Not in years had the Des Moines Register published anything that drew such passionate national response. For five days beginning in February, the Register (weekday circ. 210,000) ran meticulously detailed stories about a 29- year-old mother who had been abducted and raped. The series contained a graphic account of the assault and the woman's subsequent experience as a witness at her assailant's trial. To many Iowans, the most riveting fact about the series was that the victim chose to let the Register use her real name. By going public, said Nancy Ziegenmeyer, she hoped to focus attention on this underreported crime and thereby prevent other women from being raped.

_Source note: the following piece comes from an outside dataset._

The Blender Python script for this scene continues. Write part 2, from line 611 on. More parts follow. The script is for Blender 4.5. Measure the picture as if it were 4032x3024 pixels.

The Register's editors, who expected a torrent of canceled ads and subscriptions, were surprised by Iowa's overwhelmingly favorable reaction. Even more calls of support poured in after a story about the series was front- paged by the New York Times last week. Geneva Overholser, the Register's editor, believes strongly that the American press should be franker in reporting sexual assaults. "We are participating in the stigma of rape by treating victims of this crime differently," says Overholser. "When we as a society refuse to talk openly about rape, I think we weaken our ability to deal with it."
The Register series appeared at a time when the U.S. press seems to be abandoning its largely self-imposed rules about protecting individual privacy. The press once routinely shielded the identity of juvenile defendants. Now stories often name youths who have been arraigned on offenses major enough to warrant their trial as adults. Even mainstream publications have begun to practice "outing" -- that is, disclosing the homosexual preferences of closeted celebrities. Most papers now clearly state in obituaries that individuals died of AIDS. Within days of Malcolm Forbes' death, several journals noted rumors about the publisher's gay affairs.
$ Rape has long been treated by the American press as a special situation. Hiding the victim's name, the argument went, protected her from the secondary trauma of exposure to prurient public attention. Journalistic policy elsewhere varies. The Code of Practice, drawn up by Britain's Press Council, prohibits newspapers from naming rape victims without their consent. In France, on the contrary, adult rape victims are usually named. In the U.S. three states have confidentiality laws that protect the identity of rape victims. But these are in limbo, largely because of the 1989 Supreme Court ruling in Florida Star v. B.J.F. The court overturned a $100,000 damage judgment against a Jacksonville weekly that had been charged with violating Florida's law by printing the name of a rape victim, even though she had been identified in a police report.